Mr. Dylan has also made a novel licensing deal for his full song catalog to be available for use in a television drama now under development.

Bill Flanagan, a veteran music journalist who has interviewed Mr. Dylan, likens him to Hank Williams and Johnny Cash — self-made entertainers who saw no conflict in joining the marketplace.

And then there is simply Mr. Dylan’s talent for provocation.

“Dylan has always resisted any attempt to fence him in,” Mr. Flanagan said. “As soon as people start calling him king of the folkies, or patron saint of the counterculture, or beloved anticommercial leftist icon — he almost always does something to thwart that.”

Whether Heaven’s Door can compete is another question. Mr. Bushala was one of the founders of Angel’s Envy, which was introduced in 2011 and sold to Bacardi four years later after developing a reputation for quality and innovation. Yet the whiskey aisle keeps getting more crowded. According to Nielsen, more than 20,000 kinds of spirits are sold in the United States, and last year there were 27 percent more whiskeys on sale than in 2013.

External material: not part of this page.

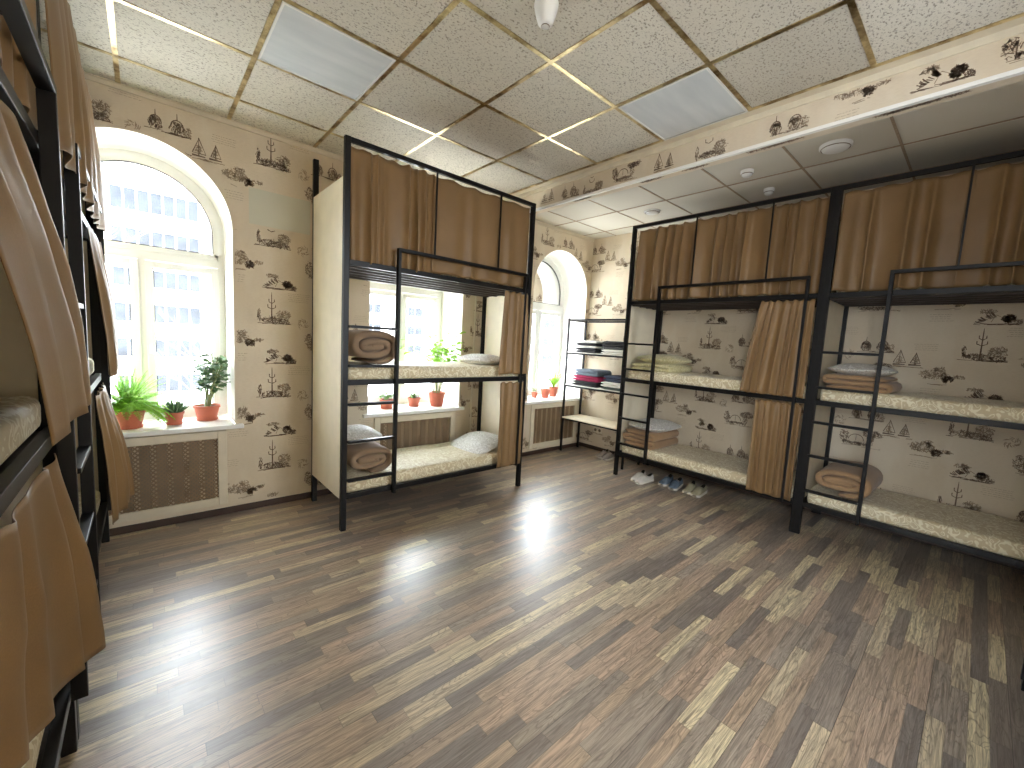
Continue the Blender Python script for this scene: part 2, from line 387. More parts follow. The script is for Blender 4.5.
def in_open(u, v, m=.012):
    for cx in WX:
        if abs(u-cx) < WR+m and SILL-.06 < v < SPR: return True
        if v >= SPR and math.hypot(u-cx, v-SPR) < WR+m: return True
    return False
b = MB(); NA = 32
xs = [XL] + [e for cx in WX for e in (cx-WR, cx+WR)] + [XR]
for k in range(0, len(xs), 2): b.quad((xs[k], YW, 0), (xs[k+1], YW, 0), (xs[k+1], YW, H), (xs[k], YW, H))
for cx in WX:
    b.cur = 0; b.quad((cx-WR, YW, 0), (cx+WR, YW, 0), (cx+WR, YW, SILL), (cx-WR, YW, SILL))
    arc = [(cx-WR*math.cos(PI*i/NA), SPR+WR*math.sin(PI*i/NA)) for i in range(NA+1)]
    for (xa, za), (xb, zb) in zip(arc, arc[1:]): b.quad((xa, YW, za), (xb, YW, zb), (xb, YW, H), (xa, YW, H))
    b.cur = 1; out = [(cx-WR, SILL)] + arc + [(cx+WR, SILL)]
    for (xa, za), (xb, zb) in zip(out, out[1:]): b.quad((xa, YW, za), (xa, YF+.12, za), (xb, YF+.12, zb), (xb, YW, zb))
    b.quad((cx-WR, YW, SILL-.01), (cx+WR, YW, SILL-.01), (cx+WR, YF+.12, SILL-.01), (cx-WR, YF+.12, SILL-.01))
b.cur = 5; b.quad((.645, YW-.0012, 2.335), (1.095, YW-.0012, 2.335), (1.095, YW-.0012, 2.61), (.645, YW-.0012, 2.61))
I = Ink(); paper(I, XL, XR, 0.05, H, .80, 1.66)
ink_to(b, I, lambda u, v: (u, YW-.0008, v), lambda u, v: XL < u < XR and .07 < v < H-.02 and not in_open(u, v) and not (.64 < u < 1.1 and 2.33 < v < 2.615))
tag(b.build('wall_back', WM), kind='structure')
b = MB(); b.quad((XR, YW, 0), (XR, YB, 0), (XR, YB, H), (XR, YW, H))
I = Ink(); paper(I, -YW, 1.1, .05, H, -2.15, 1.66)
ink_to(b, I, lambda u, v: (XR-.0008, -u, v), lambda u, v: -YW < u < -YB and .07 < v < H-.02)
tag(b.build('wall_right', WM), kind='structure')
LW = (-1.04, .06, .45, 2.85)    # added fill opening in the left wall, unseen beside the camera
b = MB()
for (y0, y1, z0, z1) in ((YB, LW[0], 0, H), (LW[1], YW, 0, H), (LW[0], LW[1], 0, LW[2]), (LW[0], LW[1], LW[3], H)): b.quad((XL, y0, z0), (XL, y1, z0), (XL, y1, z1), (XL, y0, z1))
tag(b.build('wall_left', WM), kind='structure')
RW = (1.6, 2.8, 1.0, 2.85)      # added opening behind the camera, lets in fill daylight
b = MB()
for (x0, x1, z0, z1) in ((XL, RW[0], 0, H), (RW[1], XR, 0, H), (RW[0], RW[1], 0, RW[2]), (RW[0], RW[1], RW[3], H)): b.quad((x0, YB, z0), (x1, YB, z0), (x1, YB, z1), (x0, YB, z1))
tag(b.build('wall_front', WM), kind='structure')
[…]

Mr. Bushala said that in their first conversation, he had told Mr. Dylan that “whiskey drinkers are a very cynical crowd” and that the success of their enterprise would depend on the quality of the product, not Mr. Dylan’s image.

Yet a few months after their first meeting, Mr. Bushala said, he had a scare when Mr. Dylan was announced as the winner of the Nobel Prize in Literature — and then waited weeks to acknowledge the honor, leading to speculation that he might not accept. “Oh, no, a P.R. nightmare!” Mr. Bushala remembered thinking.

But then he realized that defying expectations was “very much on brand” for Mr. Dylan, and likened the Nobel episode — ultimately, a success — to their whiskey deal.

“For people who are surprised that he did a whiskey,” Mr. Bushala said, “I guess they don’t really know Dylan. People who know him expect him to do things they would never expect.”